Business Standard

2G verdict to decide fate of India Inc leaders today

- DEV CHATTERJEE Mumbai, 20 December

The Central Bureau of Investigat­ion (CBI) court in New Delhi will on Thursday pronounce its verdict in the ~1.76-lakh-crore 2G spectrum scam, deciding the fate of several top leaders of Indian industry and politics.

Among the top India Inc officials facing charges of irregulari­ty in the case are the Essar group’s Ruias, Unitech promoter Sanjay Chandra, DB Realty’s Shahid Balwa, and some of the key executives of the Anil Ambani-led Reliance group.

The court will also decide the future of former telecom minister A Raja, former telecom secretary Siddartha Behura, and Raja’s former personal secretary R K Chandolia.

While the CBI court is to decide on the fraud and conspiracy charges in the case, the Supreme Court had, in February 2012, cancelled 122 telecom licences, including those of Loop Telecom, Swan Telecom, and Unitech.
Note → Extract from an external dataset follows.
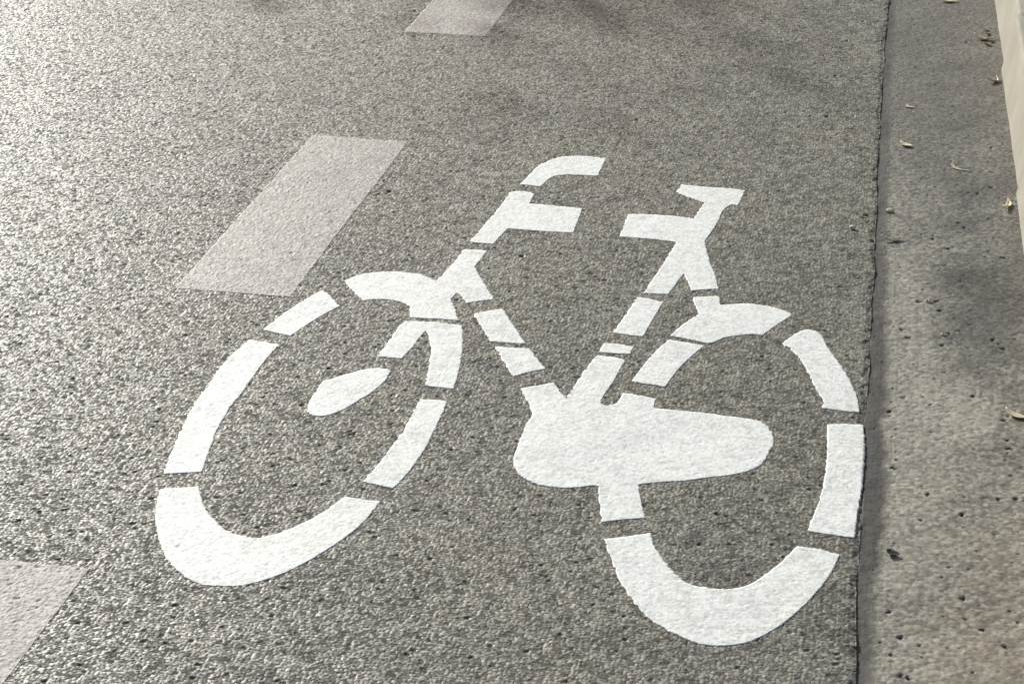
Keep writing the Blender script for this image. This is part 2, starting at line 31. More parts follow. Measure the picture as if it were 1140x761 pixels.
 'rw_d': [(-0.3475,2.5525),(-0.3403,2.5553),(-0.3331,2.5583),(-0.3259,2.5614),(-0.3187,2.5645),(-0.3115,2.5678),(-0.3047,2.571),(-0.2979,2.5743),(-0.2911,2.5777),(-0.2843,2.5812),(-0.2775,2.5848),(-0.2736,2.5679),(-0.2688,2.5521),(-0.2637,2.5388),(-0.258,2.5266),(-0.2521,2.5149),(-0.2452,2.5024),(-0.238,2.4906),(-0.2307,2.4796),(-0.2245,2.4706),(-0.2183,2.4619),(-0.2118,2.4541),(-0.205,2.4481),(-0.1965,2.4438),(-0.1877,2.4418),(-0.179,2.4405),(-0.1705,2.4394),(-0.1621,2.4388),(-0.1537,2.4392),(-0.1455,2.4407),(-0.138,2.4431),(-0.1307,2.4462),(-0.1235,2.4504),(-0.1166,2.4558),(-0.1101,2.4627),(-0.104,2.4709),(-0.0981,2.4799),(-0.0923,2.4892),(-0.0872,2.4979),(-0.0824,2.507),(-0.0776,2.5166),(-0.073,2.5263),(-0.0683,2.5362),(-0.0637,2.5464),(-0.0591,2.5569),(-0.0546,2.5675),(-0.0501,2.5784),(-0.0458,2.5895),(-0.0375,2.5897),(-0.0293,2.5893),(-0.021,2.5885),(-0.0129,2.5871),(-0.0042,2.5851),(0.0043,2.5825),(0.0128,2.5793),(0.0212,2.5756),(0.0182,2.5571),(0.0147,2.5393),(0.0112,2.5241),(0.0073,2.5095),(0.0031,2.4952),(-0.0013,2.4814),(-0.0052,2.4701),(-0.0092,2.459),(-0.0133,2.4483),(-0.0176,2.4378),(-0.0219,2.4275),(-0.0269,2.4162),(-0.0321,2.4051),(-0.0373,2.3944),(-0.0427,2.384),(-0.0483,2.3741),(-0.0544,2.3637),(-0.0607,2.3536),(-0.0671,2.344),(-0.0737,2.335),(-0.0806,2.3267),(-0.0863,2.3202),(-0.0922,2.3141),(-0.0982,2.3085),(-0.1044,2.3036),(-0.1118,2.299),(-0.1195,2.2953),(-0.1273,2.2924),(-0.1351,2.2902),(-0.143,2.2885),(-0.1509,2.2874),(-0.1588,2.2872),(-0.1668,2.288),(-0.1736,2.2898),(-0.1803,2.2924),(-0.187,2.2955),(-0.1936,2.2989),(-0.2007,2.3026),(-0.2077,2.3066),(-0.2148,2.311),(-0.2217,2.3158),(-0.2286,2.3212),(-0.2356,2.3272),(-0.2425,2.3337),(-0.2493,2.3406),(-0.256,2.3482),(-0.2626,2.3563),(-0.2689,2.3652),(-0.2751,2.3746),(-0.2811,2.3846),(-0.2869,2.395),(-0.2926,2.4058),(-0.298,2.4168),(-0.3032,2.4283),(-0.3082,2.4402),(-0.3131,2.4523),(-0.3179,2.4647),(-0.3225,2.4767),(-0.3269,2.489),(-0.3313,2.5015),(-0.3355,2.5142),(-0.3396,2.5267),(-0.3436,2.5395)],
}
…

Entities of top corporate groups, such as Tata Teleservic­es, Idea Cellular, and Videocon Telecom had also lost lucrative wireless telephony licences following the court order.
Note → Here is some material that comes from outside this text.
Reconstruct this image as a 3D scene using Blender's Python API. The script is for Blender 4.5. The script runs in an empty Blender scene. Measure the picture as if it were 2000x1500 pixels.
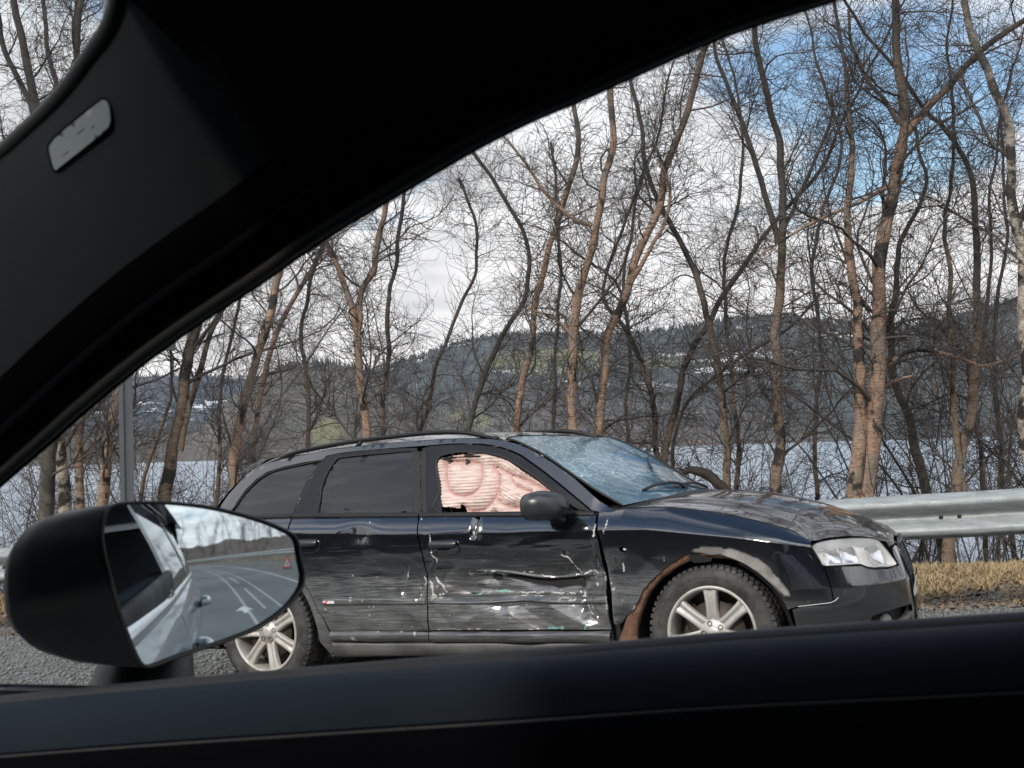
import bpy, math, random
import numpy as np
from mathutils import Matrix, Vector
from mathutils.geometry import delaunay_2d_cdt
from mathutils.bvhtree import BVHTree

R = math.radians
rng = np.random.default_rng(7)
random.seed(7)
scene = bpy.context.scene
col = scene.collection

# ------------------------------------------------------------------ camera
FPX = 2700.0                                    # focal length in pixels of a 2000 px wide picture
ROLL, PITCH = R(1.75), math.atan(125 / FPX)
cam_d = bpy.data.cameras.new('camera')
cam_d.sensor_width = 36.0
cam_d.lens = 36.0 * FPX / 2000
cam_d.clip_start, cam_d.clip_end = 0.02, 20000
cam_d.dof.use_dof = True
cam_d.dof.focus_distance = 7.5
cam_d.dof.aperture_fstop = 20.0
cam = bpy.data.objects.new('camera', cam_d); col.objects.link(cam)
_f = Vector((0, math.cos(PITCH), math.sin(PITCH))); _u0 = Vector((0, -math.sin(PITCH), math.cos(PITCH))); _r0 = Vector((1, 0, 0))
_r = _r0 * math.cos(ROLL) - _u0 * math.sin(ROLL); _u = _u0 * math.cos(ROLL) + _r0 * math.sin(ROLL)
CAMROT = Matrix((_r, _u, -_f)).transposed()
cam.matrix_world = CAMROT.to_4x4()
scene.camera = cam
CR = np.array(CAMROT)

def spot(px, py, Y):
    """The world point seen at a pixel of the 2000x1500 photograph, Y metres ahead."""
    d = CR @ np.array([(px - 1000) / FPX, (750 - py) / FPX, -1.0])
    return d * (Y / d[1])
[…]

After Raja decided in September 2008 that licences would be given on a ‘first come, first served’ basis, the number of telecom operators in the country reached 14.

Of the eight companies whose licences were subsequent­ly cancelled, only Idea

Cellular seems to have survived the telecom sector storm. For most companies, cancellati­on of licences meant shutting shop and laying off thousands of employees.

The money these companies had borrowed for buying equipment, licences, and spectrum are still causing stress on the books of lenders.

The ‘first-come-first-served’ policy received severe criticism from the Comptrolle­r and Auditor General, as the notional revenue loss to the government on account of this was pegged at ~1.76 lakh crore.

In December 2010, the Supreme Court castigated Raja for bypassing and overruling the advice of the then prime minister, Manmohan Singh, that the allocation of 2G spectrum be deferred by a few days. It also asked the Centre to consider setting up a special court to try the 2G spectrum scam case.

In February 2011, Raja, Behura and Chandolia were arrested for their faulty policy causing a loss to the Indian government.

While a number of India Inc leaders, including Chandra, Balwa, and the Reliance group’s Gautam Doshi were incarcerat­ed in Tihar jail, some of them are currently out on bail. The fate of these top guns will be decided on Thursday.

In its verdict in 2012, the Supreme Court had made it clear that all government resources, included the spectrum used by mobile phone companies to offer services, should be sold via the auction route in future.